Begin
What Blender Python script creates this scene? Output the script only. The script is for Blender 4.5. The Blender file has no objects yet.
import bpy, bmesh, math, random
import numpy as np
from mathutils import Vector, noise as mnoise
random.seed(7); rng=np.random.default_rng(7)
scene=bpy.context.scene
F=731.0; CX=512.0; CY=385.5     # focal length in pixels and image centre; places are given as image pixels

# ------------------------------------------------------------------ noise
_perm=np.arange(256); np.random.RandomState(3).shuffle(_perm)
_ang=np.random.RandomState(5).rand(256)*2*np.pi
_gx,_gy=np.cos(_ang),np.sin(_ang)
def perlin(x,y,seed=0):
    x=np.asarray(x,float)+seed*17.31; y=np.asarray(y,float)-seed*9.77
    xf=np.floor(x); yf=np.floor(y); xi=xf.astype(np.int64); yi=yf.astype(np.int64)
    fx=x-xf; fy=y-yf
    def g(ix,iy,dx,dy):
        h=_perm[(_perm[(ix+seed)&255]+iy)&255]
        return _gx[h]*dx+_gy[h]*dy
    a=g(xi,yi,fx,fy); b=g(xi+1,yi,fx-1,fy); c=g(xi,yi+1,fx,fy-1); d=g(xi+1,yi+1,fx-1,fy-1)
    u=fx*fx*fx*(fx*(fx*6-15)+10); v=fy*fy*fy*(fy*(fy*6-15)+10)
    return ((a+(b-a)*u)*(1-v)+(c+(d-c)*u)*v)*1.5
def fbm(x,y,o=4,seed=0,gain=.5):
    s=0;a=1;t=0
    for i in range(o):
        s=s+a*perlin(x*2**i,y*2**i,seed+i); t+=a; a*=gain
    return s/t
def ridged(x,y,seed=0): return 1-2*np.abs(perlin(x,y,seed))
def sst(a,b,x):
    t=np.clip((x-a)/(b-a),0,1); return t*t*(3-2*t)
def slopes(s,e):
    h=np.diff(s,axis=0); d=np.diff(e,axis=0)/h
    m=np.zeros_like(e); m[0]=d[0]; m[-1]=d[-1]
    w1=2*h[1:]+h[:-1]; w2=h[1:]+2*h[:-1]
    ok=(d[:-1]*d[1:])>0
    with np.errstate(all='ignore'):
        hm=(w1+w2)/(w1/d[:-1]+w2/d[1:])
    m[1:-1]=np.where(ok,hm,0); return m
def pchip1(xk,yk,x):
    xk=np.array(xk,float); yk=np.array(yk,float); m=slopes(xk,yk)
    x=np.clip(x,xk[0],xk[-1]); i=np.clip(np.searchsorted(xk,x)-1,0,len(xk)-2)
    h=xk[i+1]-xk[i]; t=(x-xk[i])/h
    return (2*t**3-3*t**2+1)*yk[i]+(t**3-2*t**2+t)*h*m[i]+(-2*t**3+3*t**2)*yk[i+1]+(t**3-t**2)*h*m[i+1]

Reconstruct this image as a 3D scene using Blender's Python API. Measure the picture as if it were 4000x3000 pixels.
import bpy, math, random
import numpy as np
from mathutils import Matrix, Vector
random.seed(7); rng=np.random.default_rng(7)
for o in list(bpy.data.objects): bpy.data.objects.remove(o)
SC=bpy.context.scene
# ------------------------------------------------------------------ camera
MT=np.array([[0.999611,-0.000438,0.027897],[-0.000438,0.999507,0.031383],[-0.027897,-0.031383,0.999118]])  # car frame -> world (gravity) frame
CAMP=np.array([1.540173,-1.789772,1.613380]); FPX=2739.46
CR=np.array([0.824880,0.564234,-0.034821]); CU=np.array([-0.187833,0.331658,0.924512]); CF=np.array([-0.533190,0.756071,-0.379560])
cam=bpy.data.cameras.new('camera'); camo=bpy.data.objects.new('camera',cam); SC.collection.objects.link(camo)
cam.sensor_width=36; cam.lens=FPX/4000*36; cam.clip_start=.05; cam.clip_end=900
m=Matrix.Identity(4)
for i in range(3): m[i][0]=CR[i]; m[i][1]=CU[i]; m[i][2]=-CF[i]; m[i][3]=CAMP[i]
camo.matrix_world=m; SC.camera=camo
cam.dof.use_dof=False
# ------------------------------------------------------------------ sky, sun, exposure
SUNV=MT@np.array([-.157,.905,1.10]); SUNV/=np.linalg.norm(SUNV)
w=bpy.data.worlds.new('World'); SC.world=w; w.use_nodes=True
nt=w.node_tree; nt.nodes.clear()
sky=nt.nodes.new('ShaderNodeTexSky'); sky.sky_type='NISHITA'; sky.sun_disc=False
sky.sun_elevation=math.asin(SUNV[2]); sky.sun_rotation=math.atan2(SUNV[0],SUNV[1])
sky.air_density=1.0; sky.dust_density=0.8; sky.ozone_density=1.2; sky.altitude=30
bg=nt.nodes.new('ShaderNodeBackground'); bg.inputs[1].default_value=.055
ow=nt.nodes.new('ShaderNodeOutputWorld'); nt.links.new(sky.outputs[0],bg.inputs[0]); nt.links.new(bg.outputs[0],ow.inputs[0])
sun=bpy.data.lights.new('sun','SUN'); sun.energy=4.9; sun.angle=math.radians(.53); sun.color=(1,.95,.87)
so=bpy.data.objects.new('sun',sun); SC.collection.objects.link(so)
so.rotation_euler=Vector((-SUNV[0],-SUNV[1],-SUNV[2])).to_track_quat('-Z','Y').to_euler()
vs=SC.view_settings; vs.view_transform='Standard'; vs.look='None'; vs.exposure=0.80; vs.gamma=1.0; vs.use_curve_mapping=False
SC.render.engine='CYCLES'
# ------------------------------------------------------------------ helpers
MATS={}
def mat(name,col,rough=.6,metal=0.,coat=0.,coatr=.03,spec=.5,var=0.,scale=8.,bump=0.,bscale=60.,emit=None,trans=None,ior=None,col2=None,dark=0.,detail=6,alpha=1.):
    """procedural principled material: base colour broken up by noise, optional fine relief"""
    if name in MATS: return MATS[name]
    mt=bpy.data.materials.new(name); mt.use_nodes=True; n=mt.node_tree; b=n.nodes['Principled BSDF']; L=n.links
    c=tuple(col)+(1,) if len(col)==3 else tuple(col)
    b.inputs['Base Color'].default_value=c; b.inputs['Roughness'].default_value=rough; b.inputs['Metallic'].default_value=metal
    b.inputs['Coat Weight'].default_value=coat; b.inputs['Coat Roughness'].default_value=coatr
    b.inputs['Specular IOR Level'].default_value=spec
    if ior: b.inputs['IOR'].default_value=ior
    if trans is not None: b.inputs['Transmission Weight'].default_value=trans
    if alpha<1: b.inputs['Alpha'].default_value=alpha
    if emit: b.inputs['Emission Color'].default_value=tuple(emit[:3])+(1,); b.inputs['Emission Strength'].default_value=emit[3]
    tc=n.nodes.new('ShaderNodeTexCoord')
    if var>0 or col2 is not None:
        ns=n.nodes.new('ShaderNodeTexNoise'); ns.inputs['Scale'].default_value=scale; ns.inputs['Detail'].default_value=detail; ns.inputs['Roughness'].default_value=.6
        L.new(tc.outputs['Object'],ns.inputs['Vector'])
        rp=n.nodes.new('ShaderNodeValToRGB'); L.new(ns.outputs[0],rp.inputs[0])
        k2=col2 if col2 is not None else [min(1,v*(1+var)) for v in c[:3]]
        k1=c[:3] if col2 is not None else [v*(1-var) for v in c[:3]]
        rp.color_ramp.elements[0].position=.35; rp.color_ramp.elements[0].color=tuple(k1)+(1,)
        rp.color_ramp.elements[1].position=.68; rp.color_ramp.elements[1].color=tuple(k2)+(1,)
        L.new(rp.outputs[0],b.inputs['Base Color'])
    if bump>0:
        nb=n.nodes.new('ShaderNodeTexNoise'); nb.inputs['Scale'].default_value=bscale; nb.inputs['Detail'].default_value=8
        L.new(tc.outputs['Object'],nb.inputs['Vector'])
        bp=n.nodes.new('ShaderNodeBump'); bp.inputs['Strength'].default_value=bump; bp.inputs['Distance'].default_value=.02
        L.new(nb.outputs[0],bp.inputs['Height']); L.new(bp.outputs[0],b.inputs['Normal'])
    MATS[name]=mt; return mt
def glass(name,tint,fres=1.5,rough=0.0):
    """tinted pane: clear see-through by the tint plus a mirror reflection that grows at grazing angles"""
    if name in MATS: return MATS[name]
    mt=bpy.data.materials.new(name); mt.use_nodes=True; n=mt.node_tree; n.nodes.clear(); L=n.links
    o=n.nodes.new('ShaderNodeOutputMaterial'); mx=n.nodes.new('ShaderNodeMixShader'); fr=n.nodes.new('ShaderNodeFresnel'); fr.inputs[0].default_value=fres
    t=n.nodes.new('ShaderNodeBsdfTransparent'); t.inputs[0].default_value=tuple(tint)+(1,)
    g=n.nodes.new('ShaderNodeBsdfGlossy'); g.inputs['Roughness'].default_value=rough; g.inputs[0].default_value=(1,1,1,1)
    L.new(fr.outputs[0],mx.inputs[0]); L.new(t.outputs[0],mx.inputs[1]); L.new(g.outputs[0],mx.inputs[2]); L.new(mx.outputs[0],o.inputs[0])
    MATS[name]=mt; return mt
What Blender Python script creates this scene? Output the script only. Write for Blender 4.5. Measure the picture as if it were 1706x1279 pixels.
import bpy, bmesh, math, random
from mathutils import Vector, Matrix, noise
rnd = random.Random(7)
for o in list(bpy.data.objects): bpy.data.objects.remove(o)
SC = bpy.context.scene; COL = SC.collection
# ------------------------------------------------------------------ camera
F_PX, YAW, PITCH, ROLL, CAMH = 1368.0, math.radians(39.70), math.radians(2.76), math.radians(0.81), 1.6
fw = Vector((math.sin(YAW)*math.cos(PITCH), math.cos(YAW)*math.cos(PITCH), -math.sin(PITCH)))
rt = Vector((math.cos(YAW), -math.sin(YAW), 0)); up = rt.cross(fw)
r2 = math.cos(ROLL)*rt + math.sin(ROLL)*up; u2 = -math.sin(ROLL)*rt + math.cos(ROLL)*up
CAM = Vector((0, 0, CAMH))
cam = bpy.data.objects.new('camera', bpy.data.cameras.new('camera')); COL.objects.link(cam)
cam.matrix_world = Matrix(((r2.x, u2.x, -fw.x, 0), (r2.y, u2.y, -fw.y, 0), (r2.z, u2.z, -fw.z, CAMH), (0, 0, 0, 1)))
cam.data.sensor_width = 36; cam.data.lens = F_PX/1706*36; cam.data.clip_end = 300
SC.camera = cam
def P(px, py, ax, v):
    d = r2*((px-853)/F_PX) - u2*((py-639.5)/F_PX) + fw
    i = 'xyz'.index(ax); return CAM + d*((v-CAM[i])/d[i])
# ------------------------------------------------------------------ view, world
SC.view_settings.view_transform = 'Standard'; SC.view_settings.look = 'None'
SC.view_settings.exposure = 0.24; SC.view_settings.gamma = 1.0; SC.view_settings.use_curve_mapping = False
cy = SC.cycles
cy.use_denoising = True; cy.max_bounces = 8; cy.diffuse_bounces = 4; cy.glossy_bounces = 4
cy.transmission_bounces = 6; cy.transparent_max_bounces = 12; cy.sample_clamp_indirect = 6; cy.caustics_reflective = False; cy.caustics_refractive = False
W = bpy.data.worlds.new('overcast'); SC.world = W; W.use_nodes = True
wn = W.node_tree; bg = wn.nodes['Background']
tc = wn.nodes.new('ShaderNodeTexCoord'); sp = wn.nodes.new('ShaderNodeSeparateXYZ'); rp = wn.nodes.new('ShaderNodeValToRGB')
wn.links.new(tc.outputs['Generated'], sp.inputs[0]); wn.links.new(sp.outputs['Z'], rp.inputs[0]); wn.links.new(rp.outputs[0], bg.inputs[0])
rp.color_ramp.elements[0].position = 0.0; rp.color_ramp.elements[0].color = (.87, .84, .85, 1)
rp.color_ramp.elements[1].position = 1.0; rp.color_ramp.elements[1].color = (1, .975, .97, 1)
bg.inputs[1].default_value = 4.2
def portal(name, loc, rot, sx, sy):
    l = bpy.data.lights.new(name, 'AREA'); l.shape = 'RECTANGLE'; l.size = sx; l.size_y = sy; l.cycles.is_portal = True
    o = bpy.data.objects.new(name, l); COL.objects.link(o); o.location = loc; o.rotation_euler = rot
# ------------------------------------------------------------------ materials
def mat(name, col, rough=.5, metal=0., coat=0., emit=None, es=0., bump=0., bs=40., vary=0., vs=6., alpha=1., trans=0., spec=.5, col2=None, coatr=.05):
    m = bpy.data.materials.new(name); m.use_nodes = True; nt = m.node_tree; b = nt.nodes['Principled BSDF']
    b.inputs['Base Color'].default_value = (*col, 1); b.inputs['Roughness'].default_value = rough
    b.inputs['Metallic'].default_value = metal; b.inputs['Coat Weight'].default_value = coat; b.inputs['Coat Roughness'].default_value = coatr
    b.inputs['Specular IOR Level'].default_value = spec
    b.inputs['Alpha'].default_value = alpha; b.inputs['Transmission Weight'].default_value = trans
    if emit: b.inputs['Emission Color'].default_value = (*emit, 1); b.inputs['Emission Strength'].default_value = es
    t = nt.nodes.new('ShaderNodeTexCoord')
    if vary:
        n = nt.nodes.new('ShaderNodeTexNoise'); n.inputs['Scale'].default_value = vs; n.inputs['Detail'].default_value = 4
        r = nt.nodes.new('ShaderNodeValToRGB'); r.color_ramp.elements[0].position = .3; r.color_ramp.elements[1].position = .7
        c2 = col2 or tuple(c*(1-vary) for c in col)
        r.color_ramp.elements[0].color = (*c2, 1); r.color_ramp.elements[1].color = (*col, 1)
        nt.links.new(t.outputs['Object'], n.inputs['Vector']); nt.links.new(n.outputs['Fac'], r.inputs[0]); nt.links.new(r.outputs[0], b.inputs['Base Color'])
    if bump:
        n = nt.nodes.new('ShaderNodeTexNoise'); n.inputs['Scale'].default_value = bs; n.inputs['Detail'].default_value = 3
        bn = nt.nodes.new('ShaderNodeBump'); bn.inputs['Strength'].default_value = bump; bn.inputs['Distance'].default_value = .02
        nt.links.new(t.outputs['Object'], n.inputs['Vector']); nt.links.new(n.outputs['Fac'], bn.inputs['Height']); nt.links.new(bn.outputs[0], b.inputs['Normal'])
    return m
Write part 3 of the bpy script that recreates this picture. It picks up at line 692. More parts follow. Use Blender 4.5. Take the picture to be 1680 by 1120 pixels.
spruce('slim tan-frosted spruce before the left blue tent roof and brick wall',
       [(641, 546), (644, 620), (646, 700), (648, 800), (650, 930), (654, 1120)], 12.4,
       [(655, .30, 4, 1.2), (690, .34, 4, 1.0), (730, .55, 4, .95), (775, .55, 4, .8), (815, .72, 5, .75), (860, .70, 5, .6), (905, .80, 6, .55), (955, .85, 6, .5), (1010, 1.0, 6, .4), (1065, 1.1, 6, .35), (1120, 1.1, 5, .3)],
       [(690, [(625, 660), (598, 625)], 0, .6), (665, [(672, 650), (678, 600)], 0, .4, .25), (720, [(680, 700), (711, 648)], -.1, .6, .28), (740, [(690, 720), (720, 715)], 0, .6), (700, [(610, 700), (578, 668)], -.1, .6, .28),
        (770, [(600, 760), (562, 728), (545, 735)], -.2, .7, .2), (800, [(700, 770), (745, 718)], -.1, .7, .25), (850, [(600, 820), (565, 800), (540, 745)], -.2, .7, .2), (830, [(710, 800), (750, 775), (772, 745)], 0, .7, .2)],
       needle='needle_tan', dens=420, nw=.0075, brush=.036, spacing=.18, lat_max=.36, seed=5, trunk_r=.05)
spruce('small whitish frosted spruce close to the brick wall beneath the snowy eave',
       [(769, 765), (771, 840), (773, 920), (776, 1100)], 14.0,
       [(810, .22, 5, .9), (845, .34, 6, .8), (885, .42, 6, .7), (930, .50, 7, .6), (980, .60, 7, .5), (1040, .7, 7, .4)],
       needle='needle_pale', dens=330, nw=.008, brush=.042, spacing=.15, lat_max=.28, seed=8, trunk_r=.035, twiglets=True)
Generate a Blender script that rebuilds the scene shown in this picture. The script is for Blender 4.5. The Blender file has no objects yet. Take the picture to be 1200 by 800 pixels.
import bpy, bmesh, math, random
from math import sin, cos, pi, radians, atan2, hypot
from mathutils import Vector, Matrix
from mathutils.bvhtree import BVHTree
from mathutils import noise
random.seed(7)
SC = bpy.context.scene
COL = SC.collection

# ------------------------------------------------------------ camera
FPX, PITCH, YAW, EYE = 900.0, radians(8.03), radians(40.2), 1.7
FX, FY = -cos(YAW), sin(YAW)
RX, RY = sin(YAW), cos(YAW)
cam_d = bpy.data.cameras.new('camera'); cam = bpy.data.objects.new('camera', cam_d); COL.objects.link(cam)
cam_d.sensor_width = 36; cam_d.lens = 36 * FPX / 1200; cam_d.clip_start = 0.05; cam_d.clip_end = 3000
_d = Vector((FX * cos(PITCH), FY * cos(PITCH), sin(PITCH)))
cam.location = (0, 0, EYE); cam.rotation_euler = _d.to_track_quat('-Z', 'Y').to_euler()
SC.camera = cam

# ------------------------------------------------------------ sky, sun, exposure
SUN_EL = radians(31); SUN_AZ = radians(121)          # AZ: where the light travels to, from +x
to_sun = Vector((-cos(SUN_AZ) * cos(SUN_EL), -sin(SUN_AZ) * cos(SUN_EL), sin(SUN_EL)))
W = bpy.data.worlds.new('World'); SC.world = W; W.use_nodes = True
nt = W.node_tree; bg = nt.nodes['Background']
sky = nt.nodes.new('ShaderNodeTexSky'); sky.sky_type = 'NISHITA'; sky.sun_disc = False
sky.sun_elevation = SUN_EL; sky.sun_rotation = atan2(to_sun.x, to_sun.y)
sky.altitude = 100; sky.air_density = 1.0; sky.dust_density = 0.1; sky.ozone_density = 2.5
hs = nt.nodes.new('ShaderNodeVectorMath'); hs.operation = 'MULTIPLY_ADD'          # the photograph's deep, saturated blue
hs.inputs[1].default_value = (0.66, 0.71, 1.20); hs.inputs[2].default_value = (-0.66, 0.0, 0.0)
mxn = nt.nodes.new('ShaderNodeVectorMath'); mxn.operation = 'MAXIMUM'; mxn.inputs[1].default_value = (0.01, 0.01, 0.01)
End
■ Required work ■
Take the lines from the first line of the records through the line holding "F=731.0; CX=512.0; CY=385.5", both included, and please reproduce them exactly with nothing added.

■ Result of the exercise ■
What Blender Python script creates this scene? Output the script only. The script is for Blender 4.5. The Blender file has no objects yet.
import bpy, bmesh, math, random
import numpy as np
from mathutils import Vector, noise as mnoise
random.seed(7); rng=np.random.default_rng(7)
scene=bpy.context.scene
F=731.0; CX=512.0; CY=385.5     # focal length in pixels and image centre; places are given as image pixels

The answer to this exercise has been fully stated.